What needs to be done
Among the entries below, one stretch runs from the line that contains "Keep writing the" through the line that contains "return root". Repeat that stretch exactly, ends included, and only that.

Supplied data

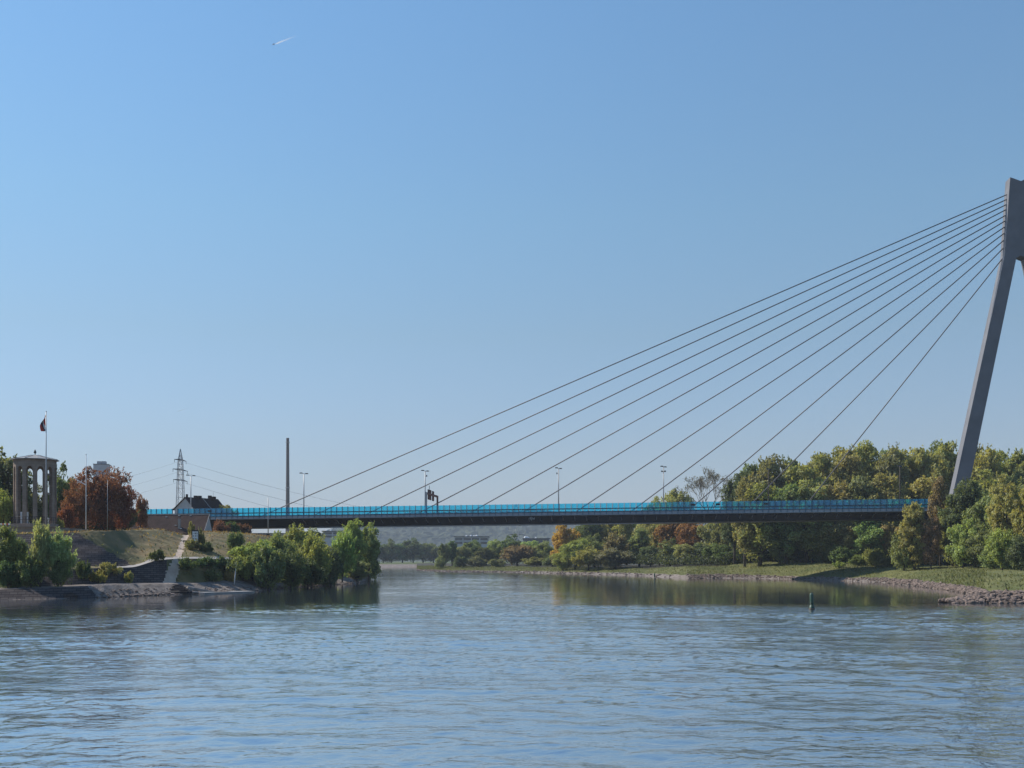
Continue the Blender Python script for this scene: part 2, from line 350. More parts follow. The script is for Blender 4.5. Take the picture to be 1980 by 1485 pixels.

---

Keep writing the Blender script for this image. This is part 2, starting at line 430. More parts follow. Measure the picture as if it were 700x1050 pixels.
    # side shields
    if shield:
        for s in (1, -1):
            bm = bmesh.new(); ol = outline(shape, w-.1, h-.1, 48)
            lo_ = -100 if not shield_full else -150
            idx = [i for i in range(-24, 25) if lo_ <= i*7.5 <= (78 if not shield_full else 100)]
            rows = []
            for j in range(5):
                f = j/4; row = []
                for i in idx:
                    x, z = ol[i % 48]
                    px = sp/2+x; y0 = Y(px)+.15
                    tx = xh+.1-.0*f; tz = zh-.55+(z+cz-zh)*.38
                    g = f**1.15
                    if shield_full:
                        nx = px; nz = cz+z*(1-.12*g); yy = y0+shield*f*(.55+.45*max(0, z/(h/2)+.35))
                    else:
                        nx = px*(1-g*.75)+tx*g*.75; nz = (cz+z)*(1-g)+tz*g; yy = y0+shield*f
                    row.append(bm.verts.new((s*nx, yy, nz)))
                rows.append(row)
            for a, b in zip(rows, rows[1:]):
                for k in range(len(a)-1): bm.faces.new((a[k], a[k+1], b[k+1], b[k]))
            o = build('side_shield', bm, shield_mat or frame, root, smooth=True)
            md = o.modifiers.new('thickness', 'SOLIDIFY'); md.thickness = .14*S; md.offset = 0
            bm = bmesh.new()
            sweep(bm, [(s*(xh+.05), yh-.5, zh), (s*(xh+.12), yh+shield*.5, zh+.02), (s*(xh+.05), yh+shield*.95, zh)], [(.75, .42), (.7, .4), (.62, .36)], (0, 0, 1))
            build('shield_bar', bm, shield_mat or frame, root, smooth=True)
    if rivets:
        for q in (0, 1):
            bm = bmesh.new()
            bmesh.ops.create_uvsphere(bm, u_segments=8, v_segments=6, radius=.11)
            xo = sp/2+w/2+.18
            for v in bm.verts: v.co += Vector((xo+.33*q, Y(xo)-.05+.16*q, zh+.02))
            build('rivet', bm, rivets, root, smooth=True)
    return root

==

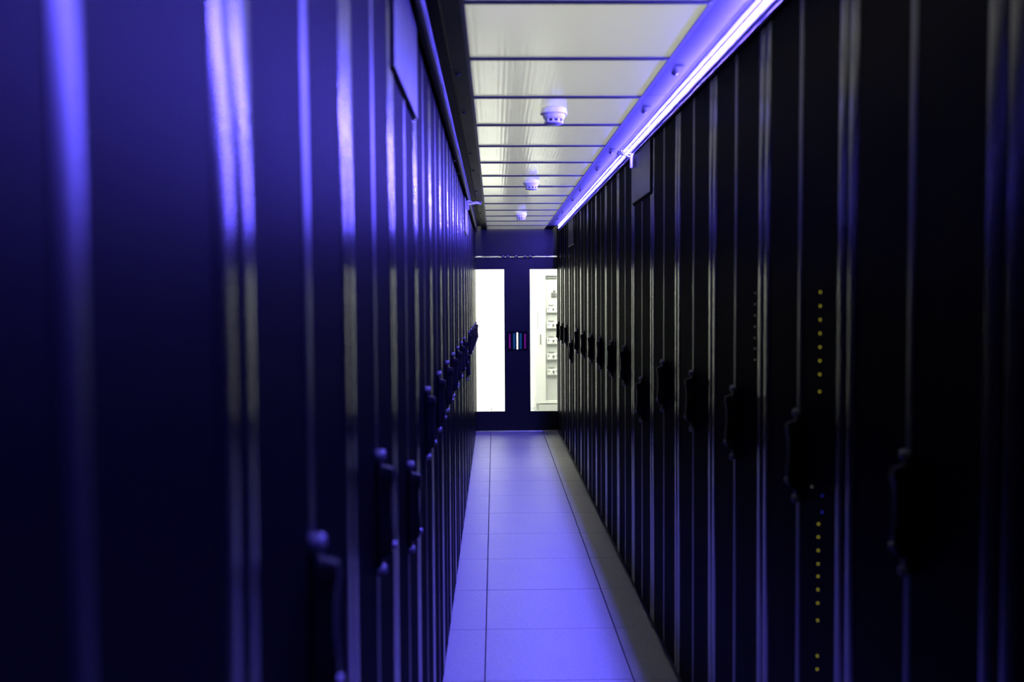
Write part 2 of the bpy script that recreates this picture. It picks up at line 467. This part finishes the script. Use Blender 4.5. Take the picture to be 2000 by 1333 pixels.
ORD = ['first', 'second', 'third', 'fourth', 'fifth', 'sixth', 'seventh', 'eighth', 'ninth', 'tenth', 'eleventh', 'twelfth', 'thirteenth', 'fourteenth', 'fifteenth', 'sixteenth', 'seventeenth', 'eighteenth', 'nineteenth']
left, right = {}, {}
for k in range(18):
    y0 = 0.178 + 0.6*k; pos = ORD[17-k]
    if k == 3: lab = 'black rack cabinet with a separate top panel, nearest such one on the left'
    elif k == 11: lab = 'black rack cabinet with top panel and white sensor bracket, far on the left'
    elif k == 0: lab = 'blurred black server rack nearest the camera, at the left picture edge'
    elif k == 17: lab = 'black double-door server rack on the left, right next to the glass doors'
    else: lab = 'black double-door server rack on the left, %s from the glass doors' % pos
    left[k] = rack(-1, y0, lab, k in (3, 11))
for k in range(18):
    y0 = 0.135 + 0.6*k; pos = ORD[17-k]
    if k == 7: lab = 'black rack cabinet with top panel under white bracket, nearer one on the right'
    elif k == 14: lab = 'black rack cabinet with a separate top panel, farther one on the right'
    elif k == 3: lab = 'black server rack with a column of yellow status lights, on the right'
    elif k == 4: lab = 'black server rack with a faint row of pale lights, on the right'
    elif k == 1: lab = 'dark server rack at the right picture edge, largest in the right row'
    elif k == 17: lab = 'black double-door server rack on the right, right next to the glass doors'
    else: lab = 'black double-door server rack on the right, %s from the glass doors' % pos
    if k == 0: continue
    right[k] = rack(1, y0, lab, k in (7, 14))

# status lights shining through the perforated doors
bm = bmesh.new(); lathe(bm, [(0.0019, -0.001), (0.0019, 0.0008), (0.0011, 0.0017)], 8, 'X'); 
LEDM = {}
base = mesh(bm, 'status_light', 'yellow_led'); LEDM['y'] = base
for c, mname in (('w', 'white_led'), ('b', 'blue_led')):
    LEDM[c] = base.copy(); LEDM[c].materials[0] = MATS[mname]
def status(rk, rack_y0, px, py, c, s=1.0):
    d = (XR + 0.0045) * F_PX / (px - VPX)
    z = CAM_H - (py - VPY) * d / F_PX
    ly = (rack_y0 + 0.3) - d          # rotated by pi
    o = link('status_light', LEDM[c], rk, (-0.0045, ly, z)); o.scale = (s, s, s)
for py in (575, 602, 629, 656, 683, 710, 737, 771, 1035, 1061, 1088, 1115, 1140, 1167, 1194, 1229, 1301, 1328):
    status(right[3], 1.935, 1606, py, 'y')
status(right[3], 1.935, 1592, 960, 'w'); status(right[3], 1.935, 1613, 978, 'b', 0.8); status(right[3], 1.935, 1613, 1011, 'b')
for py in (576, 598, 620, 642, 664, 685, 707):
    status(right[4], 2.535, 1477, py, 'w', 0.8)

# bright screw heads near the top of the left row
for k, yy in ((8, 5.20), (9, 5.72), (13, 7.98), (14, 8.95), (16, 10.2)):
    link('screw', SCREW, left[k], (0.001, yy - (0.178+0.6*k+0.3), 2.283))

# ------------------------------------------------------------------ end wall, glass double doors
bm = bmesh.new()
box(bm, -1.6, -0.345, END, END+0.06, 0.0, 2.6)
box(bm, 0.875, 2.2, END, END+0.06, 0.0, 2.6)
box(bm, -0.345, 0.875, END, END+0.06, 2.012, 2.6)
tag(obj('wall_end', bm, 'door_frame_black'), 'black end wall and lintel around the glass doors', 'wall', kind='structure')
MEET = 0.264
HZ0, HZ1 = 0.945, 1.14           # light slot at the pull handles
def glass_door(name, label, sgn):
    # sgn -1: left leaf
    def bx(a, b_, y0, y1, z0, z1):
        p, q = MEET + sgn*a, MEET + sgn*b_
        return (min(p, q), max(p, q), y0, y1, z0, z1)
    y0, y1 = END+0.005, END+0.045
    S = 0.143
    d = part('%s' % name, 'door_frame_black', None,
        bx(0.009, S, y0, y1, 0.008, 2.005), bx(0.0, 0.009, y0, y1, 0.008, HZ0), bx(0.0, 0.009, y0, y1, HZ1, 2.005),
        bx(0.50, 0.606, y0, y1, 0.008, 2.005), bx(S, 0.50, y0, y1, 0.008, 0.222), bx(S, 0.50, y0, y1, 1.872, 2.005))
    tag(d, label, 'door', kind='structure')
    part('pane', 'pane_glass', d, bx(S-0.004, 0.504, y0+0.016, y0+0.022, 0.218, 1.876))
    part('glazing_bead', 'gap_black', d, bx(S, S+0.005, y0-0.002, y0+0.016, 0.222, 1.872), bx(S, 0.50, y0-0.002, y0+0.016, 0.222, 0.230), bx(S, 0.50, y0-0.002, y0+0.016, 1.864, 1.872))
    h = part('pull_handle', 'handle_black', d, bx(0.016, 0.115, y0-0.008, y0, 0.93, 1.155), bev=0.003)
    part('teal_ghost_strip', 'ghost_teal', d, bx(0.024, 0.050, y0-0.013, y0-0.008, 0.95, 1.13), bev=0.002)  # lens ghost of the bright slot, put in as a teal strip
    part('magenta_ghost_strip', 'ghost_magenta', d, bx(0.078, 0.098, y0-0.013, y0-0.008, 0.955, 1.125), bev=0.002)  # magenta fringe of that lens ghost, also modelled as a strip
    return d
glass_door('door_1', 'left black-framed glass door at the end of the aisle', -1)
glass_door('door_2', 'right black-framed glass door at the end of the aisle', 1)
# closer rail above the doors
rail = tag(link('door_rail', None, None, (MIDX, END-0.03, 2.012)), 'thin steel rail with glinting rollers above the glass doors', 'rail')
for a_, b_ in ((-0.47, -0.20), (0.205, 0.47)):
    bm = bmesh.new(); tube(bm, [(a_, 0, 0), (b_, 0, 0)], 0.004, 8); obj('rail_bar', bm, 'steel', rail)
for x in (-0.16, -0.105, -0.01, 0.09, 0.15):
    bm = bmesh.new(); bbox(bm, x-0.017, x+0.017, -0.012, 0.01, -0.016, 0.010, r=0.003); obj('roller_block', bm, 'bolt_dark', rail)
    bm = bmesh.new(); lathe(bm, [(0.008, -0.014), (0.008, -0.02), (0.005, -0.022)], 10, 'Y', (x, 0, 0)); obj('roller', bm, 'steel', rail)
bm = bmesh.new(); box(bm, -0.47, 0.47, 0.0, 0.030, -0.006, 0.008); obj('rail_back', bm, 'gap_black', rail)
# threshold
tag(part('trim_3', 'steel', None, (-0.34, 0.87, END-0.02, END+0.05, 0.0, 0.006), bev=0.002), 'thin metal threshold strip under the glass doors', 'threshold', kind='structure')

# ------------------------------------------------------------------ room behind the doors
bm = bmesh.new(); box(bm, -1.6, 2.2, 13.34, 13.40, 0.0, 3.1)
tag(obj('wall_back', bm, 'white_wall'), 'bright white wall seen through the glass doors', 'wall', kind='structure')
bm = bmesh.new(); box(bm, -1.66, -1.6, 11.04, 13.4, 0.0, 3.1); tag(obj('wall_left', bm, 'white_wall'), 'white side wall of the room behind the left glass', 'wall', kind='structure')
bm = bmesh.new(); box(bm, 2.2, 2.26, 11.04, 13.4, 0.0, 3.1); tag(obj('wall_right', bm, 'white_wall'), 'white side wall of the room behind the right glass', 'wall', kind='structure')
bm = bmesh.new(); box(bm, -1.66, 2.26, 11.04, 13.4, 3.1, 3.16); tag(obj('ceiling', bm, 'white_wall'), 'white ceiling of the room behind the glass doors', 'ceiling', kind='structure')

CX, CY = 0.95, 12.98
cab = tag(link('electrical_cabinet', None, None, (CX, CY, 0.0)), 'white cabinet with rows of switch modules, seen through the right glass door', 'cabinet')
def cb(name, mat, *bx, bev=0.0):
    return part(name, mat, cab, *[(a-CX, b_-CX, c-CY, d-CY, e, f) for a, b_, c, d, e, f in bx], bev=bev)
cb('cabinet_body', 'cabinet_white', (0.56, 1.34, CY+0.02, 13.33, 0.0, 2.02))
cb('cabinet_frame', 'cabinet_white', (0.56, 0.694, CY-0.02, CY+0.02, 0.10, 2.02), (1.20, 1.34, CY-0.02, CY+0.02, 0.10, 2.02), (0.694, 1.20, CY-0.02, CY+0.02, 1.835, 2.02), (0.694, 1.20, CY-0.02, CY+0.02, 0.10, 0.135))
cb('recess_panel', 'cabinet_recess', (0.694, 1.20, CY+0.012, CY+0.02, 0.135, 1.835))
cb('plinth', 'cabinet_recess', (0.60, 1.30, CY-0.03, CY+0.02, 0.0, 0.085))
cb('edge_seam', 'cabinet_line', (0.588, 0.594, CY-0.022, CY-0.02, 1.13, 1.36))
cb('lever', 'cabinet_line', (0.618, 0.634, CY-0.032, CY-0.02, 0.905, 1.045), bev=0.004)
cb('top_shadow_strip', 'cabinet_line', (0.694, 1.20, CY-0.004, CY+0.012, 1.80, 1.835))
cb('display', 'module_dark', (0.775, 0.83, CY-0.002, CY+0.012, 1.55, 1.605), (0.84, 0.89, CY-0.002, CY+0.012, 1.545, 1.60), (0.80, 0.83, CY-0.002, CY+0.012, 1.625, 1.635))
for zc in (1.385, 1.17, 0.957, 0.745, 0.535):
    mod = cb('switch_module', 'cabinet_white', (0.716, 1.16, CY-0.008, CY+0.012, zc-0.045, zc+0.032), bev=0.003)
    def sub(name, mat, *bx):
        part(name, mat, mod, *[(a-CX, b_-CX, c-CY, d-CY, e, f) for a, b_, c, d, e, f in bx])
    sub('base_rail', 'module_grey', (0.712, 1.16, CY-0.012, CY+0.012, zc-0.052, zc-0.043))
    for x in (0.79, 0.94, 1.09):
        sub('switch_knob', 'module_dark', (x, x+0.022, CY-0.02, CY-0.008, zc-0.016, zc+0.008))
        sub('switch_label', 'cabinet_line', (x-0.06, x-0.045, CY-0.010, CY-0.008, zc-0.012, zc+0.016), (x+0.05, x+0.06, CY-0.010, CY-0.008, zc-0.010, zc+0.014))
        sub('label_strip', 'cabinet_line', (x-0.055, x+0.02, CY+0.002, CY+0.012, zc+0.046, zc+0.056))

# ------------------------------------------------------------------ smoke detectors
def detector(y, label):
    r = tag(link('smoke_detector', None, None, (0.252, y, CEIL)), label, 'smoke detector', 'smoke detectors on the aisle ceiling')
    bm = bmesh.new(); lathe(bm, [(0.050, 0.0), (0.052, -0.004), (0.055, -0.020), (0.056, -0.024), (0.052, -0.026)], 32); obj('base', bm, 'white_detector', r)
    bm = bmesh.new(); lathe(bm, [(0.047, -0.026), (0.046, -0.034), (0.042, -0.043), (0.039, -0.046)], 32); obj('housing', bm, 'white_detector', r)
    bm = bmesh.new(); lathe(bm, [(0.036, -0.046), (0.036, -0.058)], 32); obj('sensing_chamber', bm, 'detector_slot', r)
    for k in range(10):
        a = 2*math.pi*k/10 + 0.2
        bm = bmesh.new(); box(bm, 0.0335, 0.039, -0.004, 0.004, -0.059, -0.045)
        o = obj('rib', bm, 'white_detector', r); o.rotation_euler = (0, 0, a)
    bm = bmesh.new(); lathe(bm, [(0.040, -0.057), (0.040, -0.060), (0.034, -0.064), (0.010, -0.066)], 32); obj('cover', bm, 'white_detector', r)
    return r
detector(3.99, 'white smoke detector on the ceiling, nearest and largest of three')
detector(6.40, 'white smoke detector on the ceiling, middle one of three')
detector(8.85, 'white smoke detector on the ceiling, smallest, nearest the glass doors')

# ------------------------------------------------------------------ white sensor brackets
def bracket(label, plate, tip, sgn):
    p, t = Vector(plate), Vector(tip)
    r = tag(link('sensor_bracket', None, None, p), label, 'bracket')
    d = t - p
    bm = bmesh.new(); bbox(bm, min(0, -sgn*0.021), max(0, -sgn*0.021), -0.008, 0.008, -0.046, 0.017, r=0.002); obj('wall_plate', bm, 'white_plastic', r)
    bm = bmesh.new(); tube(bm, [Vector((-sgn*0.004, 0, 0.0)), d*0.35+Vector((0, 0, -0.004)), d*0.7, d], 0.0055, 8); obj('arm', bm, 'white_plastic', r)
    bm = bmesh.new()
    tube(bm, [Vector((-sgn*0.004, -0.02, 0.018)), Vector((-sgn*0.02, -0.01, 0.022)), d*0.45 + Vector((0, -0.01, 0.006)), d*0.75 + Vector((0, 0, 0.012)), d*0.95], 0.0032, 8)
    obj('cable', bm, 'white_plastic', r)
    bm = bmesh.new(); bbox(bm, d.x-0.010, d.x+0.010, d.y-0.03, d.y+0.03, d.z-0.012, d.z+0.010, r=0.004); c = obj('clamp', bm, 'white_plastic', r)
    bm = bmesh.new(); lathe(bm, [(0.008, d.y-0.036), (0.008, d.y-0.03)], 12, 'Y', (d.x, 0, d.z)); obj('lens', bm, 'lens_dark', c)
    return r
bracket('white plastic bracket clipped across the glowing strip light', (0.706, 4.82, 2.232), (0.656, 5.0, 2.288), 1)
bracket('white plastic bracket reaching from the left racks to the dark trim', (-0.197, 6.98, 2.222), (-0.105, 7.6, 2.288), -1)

Right answer
Keep writing the Blender script for this image. This is part 2, starting at line 430. More parts follow. Measure the picture as if it were 700x1050 pixels.
    # side shields
    if shield:
        for s in (1, -1):
            bm = bmesh.new(); ol = outline(shape, w-.1, h-.1, 48)
            lo_ = -100 if not shield_full else -150
            idx = [i for i in range(-24, 25) if lo_ <= i*7.5 <= (78 if not shield_full else 100)]
            rows = []
            for j in range(5):
                f = j/4; row = []
                for i in idx:
                    x, z = ol[i % 48]
                    px = sp/2+x; y0 = Y(px)+.15
                    tx = xh+.1-.0*f; tz = zh-.55+(z+cz-zh)*.38
                    g = f**1.15
                    if shield_full:
                        nx = px; nz = cz+z*(1-.12*g); yy = y0+shield*f*(.55+.45*max(0, z/(h/2)+.35))
                    else:
                        nx = px*(1-g*.75)+tx*g*.75; nz = (cz+z)*(1-g)+tz*g; yy = y0+shield*f
                    row.append(bm.verts.new((s*nx, yy, nz)))
                rows.append(row)
            for a, b in zip(rows, rows[1:]):
                for k in range(len(a)-1): bm.faces.new((a[k], a[k+1], b[k+1], b[k]))
            o = build('side_shield', bm, shield_mat or frame, root, smooth=True)
            md = o.modifiers.new('thickness', 'SOLIDIFY'); md.thickness = .14*S; md.offset = 0
            bm = bmesh.new()
            sweep(bm, [(s*(xh+.05), yh-.5, zh), (s*(xh+.12), yh+shield*.5, zh+.02), (s*(xh+.05), yh+shield*.95, zh)], [(.75, .42), (.7, .4), (.62, .36)], (0, 0, 1))
            build('shield_bar', bm, shield_mat or frame, root, smooth=True)
    if rivets:
        for q in (0, 1):
            bm = bmesh.new()
            bmesh.ops.create_uvsphere(bm, u_segments=8, v_segments=6, radius=.11)
            xo = sp/2+w/2+.18
            for v in bm.verts: v.co += Vector((xo+.33*q, Y(xo)-.05+.16*q, zh+.02))
            build('rivet', bm, rivets, root, smooth=True)
    return root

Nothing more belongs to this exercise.